One high-performing example is forestry. In 2021, a bumper year generally for ESG, UK forestry outperformed the S&P 500, FTSE 100, UK investment grade bonds and even property to return 33%. It’s not even a one-off – over five years, it returned 22%, dropping to 19% over 15 years.

It’s true that timber, forestry’s output, is most often tied to construction, so struggling economic periods can hit prices. But tree growth isn’t affected by the broader economy – they’re still going to grow. Plus, once mature, they have a harvesting window of up to 15 years, so asset holders can wait out bumpy periods until prices recover.

This isn’t to put down looking at ESG technology options. Some problems need new solutions. It might be using data to optimise fuel usage on container ships, developing new ways to reuse and extend the lifecycle of batteries, or safeguarding information governance through blockchain applications. What forestry’s ongoing performance does show, however, is that for those investing in ESG, there is a range of opportunities out there.

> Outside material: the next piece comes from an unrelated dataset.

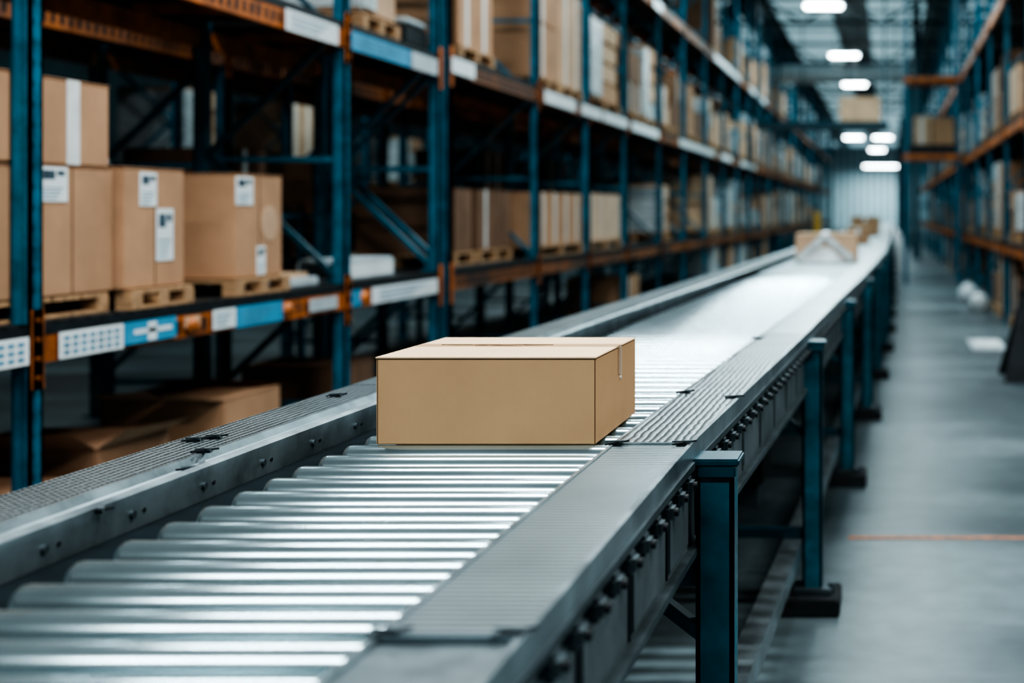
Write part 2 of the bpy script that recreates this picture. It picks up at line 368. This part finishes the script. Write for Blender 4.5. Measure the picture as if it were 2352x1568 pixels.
def rack(name,xf,xb,frames,levels,H,face=1,dec=True,detail=(),w=.07,beam=None):
    b=MB()
    s=1 if xf>xb else -1
    lv=levels; beam=beam or ORANGE
    for i,d in enumerate(frames):
        h=H(d)
        a=(xf-w,xf) if s>0 else (xf,xf+w); c=(xb,xb+w) if s>0 else (xb-w,xb)
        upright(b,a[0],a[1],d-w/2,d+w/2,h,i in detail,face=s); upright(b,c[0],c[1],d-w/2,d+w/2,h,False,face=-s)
        xi0=min(xf,xb)+w;xi1=max(xf,xb)-w
        z=.25;k=0
        while z+.7<h:
            p,q=((xi0,d,z),(xi1,d,z+.7)) if k%2==0 else ((xi1,d,z),(xi0,d,z+.7))
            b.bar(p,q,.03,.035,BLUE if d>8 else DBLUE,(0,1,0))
            if k%2==0: b.bar((xi0,d,z-.03),(xi1,d,z-.03),.03,.03,BLUE,(0,1,0))
            z+=.7;k+=1
    for i in range(len(frames)-1):
        d0=frames[i]+w/2;d1=frames[i+1]-w/2
        if d1-d0<.5: continue
        for z in lv:
            if z>H(frames[i]): continue
            for xx,sg in ((xf,s),(xb,-s)):
                if sg>0: X0,X1=xx-.05,xx-.008
                else: X0,X1=xx+.008,xx+.05
                bm_=beam if sg>0 or s<0 else ORANGE
                b.box(X0,X1,d0,d1,z-.15,z-.045,bm_)
                b.box(X0-.004,X1+.004,d0,d1,z-.045,z-.012,BLACK)
                if d0<11:
                    y=d0+.1; xo=X1 if sg>0 else X0-.002
                    while y<d1-.1:
                        b.box(xo,xo+.002,y,y+.03,z-.125,z-.07,BLACK); y+=.075
                for yy in (d0-w*.9,d1):
                    b.box(xx-.004 if sg>0 else xx-.006, xx+.006 if sg>0 else xx+.004,yy,yy+w*.9,z-.24,z+.05,ORANGE)
                    if d0<11 and sg>0:
                        for q in range(4):
                            b.cyl((xx+.006,yy+.03,z-.2+q*.07),(xx+.012,yy+.03,z-.2+q*.07),.010,ORANGE,8)
            b.box(min(xf,xb)+.01,max(xf,xb)-.01,d0,d1,z-.012,z,DECK)
            y=d0+.35
            while y<d1-.2:
                b.box(min(xf,xb)+.05,max(xf,xb)-.05,y,y+.05,z-.06,z-.013,STEELD if d0>9 else ORANGE); y+=.55
    return b.build(name)
BROWNB=mat('weathered_beam',(.46,.16,.045),.5,.2,1.6,.2,col2=(.09,.065,.055))
framesL=[2.3,4.835,7.62,9.2]
XF=-3.1;XB=-3.97
rack('pallet_rack',XF,XB,framesL,[.91,2.41],lambda d:4.3,detail=(1,2,3))
fr2=[9.42,11.8,13.8,15.8,18.2,20.4,22.8,25.2,27.6,30,32.4,35,38,41,44,47,50,54,58,62,66,70]
rack('pallet_rack',XF,XB,fr2,[.91,2.45,4.2],lambda d:4.9 if d<12 else 6.4,detail=(),beam=BROWNB)
fr3=[3.2,5.9,8.6,11.3,14,16.7,19.4,22.1,24.8,28,32,36]
rack('pallet_rack',-5.15,-4.27,fr3,[.91,2.41,4.2],lambda d:5.0,beam=BROWNB)
fr4=[4,6.7,9.4,12.1,14.8,17.5,20.2,23,26,29,33]
rack('pallet_rack',-7.9,-8.8,fr4,[.5,1.7,3.1,4.4],lambda d:5.2,beam=ORANGE)
frR=[13.4,15.95,18.6,21.2,23.8,26.5,29.2,32,35,38,42,46,50,55,60]
rack('pallet_rack',1.38,2.25,frR,[.98,2.36,4.0],lambda d:6.3,beam=ORANGE)
b=MB()
yq=24.9
for x in (.30,1.30):
    for yy in (yq,yq+.8):
        b.box(x,x+.07,yy,yy+.07,0,6.4,BLUE)
    z=.3;k=0
    while z<5.6:
        b.bar((x+.035,yq+(.07 if k%2 else .8),z),(x+.035,yq+(.8 if k%2 else .07),z+.8),.03,.03,BLUE); z+=.8;k+=1
for z in (2.45,3.9):
    for yy in (yq-.012,yq+.83):
        b.box(.28,1.372,yy,yy+.05,z-.13,z-.03,ORANGE)
    b.box(.37,1.30,yq,yq+.87,z-.03,z,DECK)
b.box(.38,1.29,yq+.05,yq+.8,2.45,2.60,BLACK)
b.build('cross_aisle_shelf')

b=MB()
def lab(d0,d1,zt,zb,m,kind=None,x=XF+.002):
    b.box(x,x+.004,d0,d1,zb,zt,m)
    xx=x+.0042
    if kind=='grid':
        n=max(3,int((d1-d0)/.055)); cw=(d1-d0)/(n+.6)
        for i in range(n):
            for j in range(3):
                y=d0+cw*(i+.45); z=zt-(zt-zb)*(.16+.27*j)
                b.box(x+.004,xx+.0008,y,y+cw*.66,z-(zt-zb)*.16,z,INKB)
    if kind=='cross':
        L=d1-d0;H=zt-zb
        b.box(x+.004,xx+.0008,d0+L*.18,d0+L*.9,zb+H*.42,zb+H*.62,PAPER); b.box(x+.004,xx+.0008,d0+L*.44,d0+L*.6,zb+H*.05,zb+H*.9,PAPER)
    if kind=='lines':
        L=d1-d0;H=zt-zb
        for j in range(3): b.box(x+.004,xx+.0008,d0+L*.1,d0+L*(.6+.1*j),zb+H*(.2+.25*j),zb+H*(.28+.25*j),INKB)
dx=lambda px:-3.095*F/(px-2040.)
lab(4.48,dx(66),.865,.765,PAPER,'grid')
lab(dx(137),dx(283),.865,.765,PAPER,'grid')
lab(dx(285),dx(405),.865,.775,BLUEL,'cross')
lab(dx(425),dx(460),.855,.805,CARDD)
lab(dx(490),dx(541),.865,.775,PAPER,'lines')
lab(dx(543),dx(650),.865,.765,BLUEL,'lines')
lab(dx(712),dx(775),.85,.78,WHITEP)
lab(dx(808),dx(832),.865,.77,BLUEL)
lab(dx(855),dx(1005),.865,.765,PAPER,'lines')
for (a,c,m,k) in [(657,777,PAPER,'lines'),(808,945,BLUEL,'lines'),(947,1005,WHITEP,None)]:
    lab(dx(a),dx(c),2.365,2.255,m,k)
for px in (440,660,835):
    b.lathe((XF+.002,dx(px),.815),(XF+.03,dx(px),.815),[(0,.04),(.015,.036),(.028,.018)],ORANGE,12)
b.build('shelf_edge_labels')
b=MB()
for (a,c) in [(1036,1088),(1250,1320),(1335,1380),(1385,1440),(1450,1512),(1560,1640),(1655,1680),(1700,1735)]:
    d0,d1=dx(a),dx(c); b.box(XF+.008,XF+.016,d0,d1,2.31,2.42,PAPER)
for (a,c,z) in [(1500,1520,4.16),(1640,1700,4.16),(1720,1760,4.16)]:
    d0,d1=dx(a),dx(c); b.box(XF+.008,XF+.016,d0,d1,z-.12,z,WHITEP)
b.build('shelf_edge_labels')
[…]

Why more people need to have the opportunity to invest

One obstacle to ongoing ESG success is investor access. Forestry isn’t widely available in stocks and shares individual savings accounts (ISAs), or one of the other vehicles individuals can use to invest with. If you aren’t working for a hedge fund or are an Ultra High Network Individual (UHNWI), opportunities are often limited outside of equities, exchange-traded funds and cryptocurrencies. Yet the appetite for alternative assets is certainly there: younger investors are more likely to allocate more to alternative assets (up to three times) and less to stocks (by as much as half) than other generations.

Why should the industry care about broadening access to different types of asset classes? Because it allows more people to invest and creates more opportunities for companies to secure funding and backing. In turn, this will drive peers and competitors to focus on their own ESG credentials.

ESG-focused investing will grow in the mid to long term as all sides realise the benefits. There will undoubtedly be bumps in the road. But as companies strengthen their ESG credentials, ESG-focused businesses continue to grow, and investors and end-clients enjoy more ESG options, the demand for investment opportunities will flourish.